Set problem>
Set down all of the data exactly as it appears.

————————

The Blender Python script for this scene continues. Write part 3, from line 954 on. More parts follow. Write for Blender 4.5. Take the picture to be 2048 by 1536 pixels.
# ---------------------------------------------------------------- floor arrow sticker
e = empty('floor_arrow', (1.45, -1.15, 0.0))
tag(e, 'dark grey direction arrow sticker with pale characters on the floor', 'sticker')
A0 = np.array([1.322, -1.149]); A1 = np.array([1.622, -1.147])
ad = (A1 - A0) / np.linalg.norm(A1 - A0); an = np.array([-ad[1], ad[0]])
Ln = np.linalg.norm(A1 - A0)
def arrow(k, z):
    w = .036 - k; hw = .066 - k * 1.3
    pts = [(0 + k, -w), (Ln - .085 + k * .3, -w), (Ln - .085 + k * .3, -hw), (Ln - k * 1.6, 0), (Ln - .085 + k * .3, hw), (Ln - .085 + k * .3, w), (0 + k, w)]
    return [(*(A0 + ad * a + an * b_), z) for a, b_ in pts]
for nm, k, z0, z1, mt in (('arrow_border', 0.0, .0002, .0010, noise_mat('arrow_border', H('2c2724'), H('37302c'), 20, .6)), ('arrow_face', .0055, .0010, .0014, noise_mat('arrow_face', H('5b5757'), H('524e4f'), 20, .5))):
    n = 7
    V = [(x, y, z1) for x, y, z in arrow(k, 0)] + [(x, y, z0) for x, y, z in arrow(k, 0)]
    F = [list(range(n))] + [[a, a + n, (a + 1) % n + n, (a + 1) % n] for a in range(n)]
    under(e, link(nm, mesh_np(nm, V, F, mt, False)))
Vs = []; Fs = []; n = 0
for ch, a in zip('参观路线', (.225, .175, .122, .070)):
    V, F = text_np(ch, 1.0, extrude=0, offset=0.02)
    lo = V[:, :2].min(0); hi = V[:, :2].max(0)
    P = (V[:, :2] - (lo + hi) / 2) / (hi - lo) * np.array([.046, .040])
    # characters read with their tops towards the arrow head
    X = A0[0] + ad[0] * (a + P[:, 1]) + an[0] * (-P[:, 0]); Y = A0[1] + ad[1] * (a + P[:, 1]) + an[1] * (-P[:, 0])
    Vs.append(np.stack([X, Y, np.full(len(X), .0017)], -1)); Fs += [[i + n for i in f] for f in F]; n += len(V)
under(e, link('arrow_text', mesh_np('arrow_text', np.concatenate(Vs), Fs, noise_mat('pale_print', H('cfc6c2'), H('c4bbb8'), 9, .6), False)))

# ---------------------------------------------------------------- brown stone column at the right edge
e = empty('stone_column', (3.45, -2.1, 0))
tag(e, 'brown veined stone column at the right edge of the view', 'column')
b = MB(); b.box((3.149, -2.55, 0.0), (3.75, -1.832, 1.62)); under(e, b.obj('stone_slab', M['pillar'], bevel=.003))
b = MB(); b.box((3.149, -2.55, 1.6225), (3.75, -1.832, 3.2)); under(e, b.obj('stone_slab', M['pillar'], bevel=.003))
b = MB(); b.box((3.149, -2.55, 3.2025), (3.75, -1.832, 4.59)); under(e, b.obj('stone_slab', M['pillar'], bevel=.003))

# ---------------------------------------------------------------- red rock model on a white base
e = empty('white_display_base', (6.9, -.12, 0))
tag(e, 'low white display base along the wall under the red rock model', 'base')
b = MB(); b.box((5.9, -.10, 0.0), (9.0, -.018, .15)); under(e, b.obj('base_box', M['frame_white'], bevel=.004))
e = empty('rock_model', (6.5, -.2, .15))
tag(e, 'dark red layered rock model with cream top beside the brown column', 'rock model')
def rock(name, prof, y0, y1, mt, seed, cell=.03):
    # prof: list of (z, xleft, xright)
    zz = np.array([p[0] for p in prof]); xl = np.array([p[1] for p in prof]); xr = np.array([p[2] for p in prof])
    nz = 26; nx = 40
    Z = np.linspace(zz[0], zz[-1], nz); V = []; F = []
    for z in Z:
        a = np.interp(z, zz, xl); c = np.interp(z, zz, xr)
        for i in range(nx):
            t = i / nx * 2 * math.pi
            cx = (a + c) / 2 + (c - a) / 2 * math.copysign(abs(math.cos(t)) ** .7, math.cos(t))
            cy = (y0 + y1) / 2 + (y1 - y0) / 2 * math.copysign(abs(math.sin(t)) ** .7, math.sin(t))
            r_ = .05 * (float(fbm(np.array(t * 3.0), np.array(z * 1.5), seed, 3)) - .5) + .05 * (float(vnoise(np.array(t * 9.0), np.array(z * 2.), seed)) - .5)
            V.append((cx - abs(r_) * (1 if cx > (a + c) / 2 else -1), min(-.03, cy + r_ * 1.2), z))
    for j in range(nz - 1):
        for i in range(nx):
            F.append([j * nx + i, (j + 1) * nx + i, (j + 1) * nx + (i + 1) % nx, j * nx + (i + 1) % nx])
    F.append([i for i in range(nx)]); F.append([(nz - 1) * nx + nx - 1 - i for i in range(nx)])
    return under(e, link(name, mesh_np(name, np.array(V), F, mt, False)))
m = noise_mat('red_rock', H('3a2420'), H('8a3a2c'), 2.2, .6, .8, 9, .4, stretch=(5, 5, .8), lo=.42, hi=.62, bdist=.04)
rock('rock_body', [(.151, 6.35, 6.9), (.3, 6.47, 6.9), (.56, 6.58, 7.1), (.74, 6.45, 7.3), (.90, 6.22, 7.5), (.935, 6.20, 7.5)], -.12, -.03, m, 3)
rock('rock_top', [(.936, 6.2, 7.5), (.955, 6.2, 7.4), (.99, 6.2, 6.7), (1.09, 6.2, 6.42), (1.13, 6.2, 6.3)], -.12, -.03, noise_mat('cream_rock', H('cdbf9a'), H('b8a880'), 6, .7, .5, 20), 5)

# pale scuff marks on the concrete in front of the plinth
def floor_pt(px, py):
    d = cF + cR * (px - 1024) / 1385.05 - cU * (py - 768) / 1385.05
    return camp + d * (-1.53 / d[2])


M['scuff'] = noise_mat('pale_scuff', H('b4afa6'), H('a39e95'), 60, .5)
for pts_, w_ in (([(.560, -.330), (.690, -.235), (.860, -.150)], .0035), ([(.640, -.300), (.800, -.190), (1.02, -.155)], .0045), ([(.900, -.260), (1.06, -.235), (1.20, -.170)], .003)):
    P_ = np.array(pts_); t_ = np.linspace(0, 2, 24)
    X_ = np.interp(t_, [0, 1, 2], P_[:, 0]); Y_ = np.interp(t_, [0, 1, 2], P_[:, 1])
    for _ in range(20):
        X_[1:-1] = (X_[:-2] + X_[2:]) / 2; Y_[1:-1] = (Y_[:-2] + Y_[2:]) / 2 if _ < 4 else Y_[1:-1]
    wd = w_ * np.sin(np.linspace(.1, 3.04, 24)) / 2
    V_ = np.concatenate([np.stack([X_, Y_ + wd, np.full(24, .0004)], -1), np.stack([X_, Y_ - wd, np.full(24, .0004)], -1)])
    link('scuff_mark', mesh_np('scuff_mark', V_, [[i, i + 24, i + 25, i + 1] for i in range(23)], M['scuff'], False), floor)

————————

Problem solution>
The Blender Python script for this scene continues. Write part 3, from line 954 on. More parts follow. Write for Blender 4.5. Take the picture to be 2048 by 1536 pixels.
# ---------------------------------------------------------------- floor arrow sticker
e = empty('floor_arrow', (1.45, -1.15, 0.0))
tag(e, 'dark grey direction arrow sticker with pale characters on the floor', 'sticker')
A0 = np.array([1.322, -1.149]); A1 = np.array([1.622, -1.147])
ad = (A1 - A0) / np.linalg.norm(A1 - A0); an = np.array([-ad[1], ad[0]])
Ln = np.linalg.norm(A1 - A0)
def arrow(k, z):
    w = .036 - k; hw = .066 - k * 1.3
    pts = [(0 + k, -w), (Ln - .085 + k * .3, -w), (Ln - .085 + k * .3, -hw), (Ln - k * 1.6, 0), (Ln - .085 + k * .3, hw), (Ln - .085 + k * .3, w), (0 + k, w)]
    return [(*(A0 + ad * a + an * b_), z) for a, b_ in pts]
for nm, k, z0, z1, mt in (('arrow_border', 0.0, .0002, .0010, noise_mat('arrow_border', H('2c2724'), H('37302c'), 20, .6)), ('arrow_face', .0055, .0010, .0014, noise_mat('arrow_face', H('5b5757'), H('524e4f'), 20, .5))):
    n = 7
    V = [(x, y, z1) for x, y, z in arrow(k, 0)] + [(x, y, z0) for x, y, z in arrow(k, 0)]
    F = [list(range(n))] + [[a, a + n, (a + 1) % n + n, (a + 1) % n] for a in range(n)]
    under(e, link(nm, mesh_np(nm, V, F, mt, False)))
Vs = []; Fs = []; n = 0
for ch, a in zip('参观路线', (.225, .175, .122, .070)):
    V, F = text_np(ch, 1.0, extrude=0, offset=0.02)
    lo = V[:, :2].min(0); hi = V[:, :2].max(0)
    P = (V[:, :2] - (lo + hi) / 2) / (hi - lo) * np.array([.046, .040])
    # characters read with their tops towards the arrow head
    X = A0[0] + ad[0] * (a + P[:, 1]) + an[0] * (-P[:, 0]); Y = A0[1] + ad[1] * (a + P[:, 1]) + an[1] * (-P[:, 0])
    Vs.append(np.stack([X, Y, np.full(len(X), .0017)], -1)); Fs += [[i + n for i in f] for f in F]; n += len(V)
under(e, link('arrow_text', mesh_np('arrow_text', np.concatenate(Vs), Fs, noise_mat('pale_print', H('cfc6c2'), H('c4bbb8'), 9, .6), False)))

# ---------------------------------------------------------------- brown stone column at the right edge
e = empty('stone_column', (3.45, -2.1, 0))
tag(e, 'brown veined stone column at the right edge of the view', 'column')
b = MB(); b.box((3.149, -2.55, 0.0), (3.75, -1.832, 1.62)); under(e, b.obj('stone_slab', M['pillar'], bevel=.003))
b = MB(); b.box((3.149, -2.55, 1.6225), (3.75, -1.832, 3.2)); under(e, b.obj('stone_slab', M['pillar'], bevel=.003))
b = MB(); b.box((3.149, -2.55, 3.2025), (3.75, -1.832, 4.59)); under(e, b.obj('stone_slab', M['pillar'], bevel=.003))

# ---------------------------------------------------------------- red rock model on a white base
e = empty('white_display_base', (6.9, -.12, 0))
tag(e, 'low white display base along the wall under the red rock model', 'base')
b = MB(); b.box((5.9, -.10, 0.0), (9.0, -.018, .15)); under(e, b.obj('base_box', M['frame_white'], bevel=.004))
e = empty('rock_model', (6.5, -.2, .15))
tag(e, 'dark red layered rock model with cream top beside the brown column', 'rock model')
def rock(name, prof, y0, y1, mt, seed, cell=.03):
    # prof: list of (z, xleft, xright)
    zz = np.array([p[0] for p in prof]); xl = np.array([p[1] for p in prof]); xr = np.array([p[2] for p in prof])
    nz = 26; nx = 40
    Z = np.linspace(zz[0], zz[-1], nz); V = []; F = []
    for z in Z:
        a = np.interp(z, zz, xl); c = np.interp(z, zz, xr)
        for i in range(nx):
            t = i / nx * 2 * math.pi
            cx = (a + c) / 2 + (c - a) / 2 * math.copysign(abs(math.cos(t)) ** .7, math.cos(t))
            cy = (y0 + y1) / 2 + (y1 - y0) / 2 * math.copysign(abs(math.sin(t)) ** .7, math.sin(t))
            r_ = .05 * (float(fbm(np.array(t * 3.0), np.array(z * 1.5), seed, 3)) - .5) + .05 * (float(vnoise(np.array(t * 9.0), np.array(z * 2.), seed)) - .5)
            V.append((cx - abs(r_) * (1 if cx > (a + c) / 2 else -1), min(-.03, cy + r_ * 1.2), z))
    for j in range(nz - 1):
        for i in range(nx):
            F.append([j * nx + i, (j + 1) * nx + i, (j + 1) * nx + (i + 1) % nx, j * nx + (i + 1) % nx])
    F.append([i for i in range(nx)]); F.append([(nz - 1) * nx + nx - 1 - i for i in range(nx)])
    return under(e, link(name, mesh_np(name, np.array(V), F, mt, False)))
m = noise_mat('red_rock', H('3a2420'), H('8a3a2c'), 2.2, .6, .8, 9, .4, stretch=(5, 5, .8), lo=.42, hi=.62, bdist=.04)
rock('rock_body', [(.151, 6.35, 6.9), (.3, 6.47, 6.9), (.56, 6.58, 7.1), (.74, 6.45, 7.3), (.90, 6.22, 7.5), (.935, 6.20, 7.5)], -.12, -.03, m, 3)
rock('rock_top', [(.936, 6.2, 7.5), (.955, 6.2, 7.4), (.99, 6.2, 6.7), (1.09, 6.2, 6.42), (1.13, 6.2, 6.3)], -.12, -.03, noise_mat('cream_rock', H('cdbf9a'), H('b8a880'), 6, .7, .5, 20), 5)

# pale scuff marks on the concrete in front of the plinth
def floor_pt(px, py):
    d = cF + cR * (px - 1024) / 1385.05 - cU * (py - 768) / 1385.05
    return camp + d * (-1.53 / d[2])


M['scuff'] = noise_mat('pale_scuff', H('b4afa6'), H('a39e95'), 60, .5)
for pts_, w_ in (([(.560, -.330), (.690, -.235), (.860, -.150)], .0035), ([(.640, -.300), (.800, -.190), (1.02, -.155)], .0045), ([(.900, -.260), (1.06, -.235), (1.20, -.170)], .003)):
    P_ = np.array(pts_); t_ = np.linspace(0, 2, 24)
    X_ = np.interp(t_, [0, 1, 2], P_[:, 0]); Y_ = np.interp(t_, [0, 1, 2], P_[:, 1])
    for _ in range(20):
        X_[1:-1] = (X_[:-2] + X_[2:]) / 2; Y_[1:-1] = (Y_[:-2] + Y_[2:]) / 2 if _ < 4 else Y_[1:-1]
    wd = w_ * np.sin(np.linspace(.1, 3.04, 24)) / 2
    V_ = np.concatenate([np.stack([X_, Y_ + wd, np.full(24, .0004)], -1), np.stack([X_, Y_ - wd, np.full(24, .0004)], -1)])
    link('scuff_mark', mesh_np('scuff_mark', V_, [[i, i + 24, i + 25, i + 1] for i in range(23)], M['scuff'], False), floor)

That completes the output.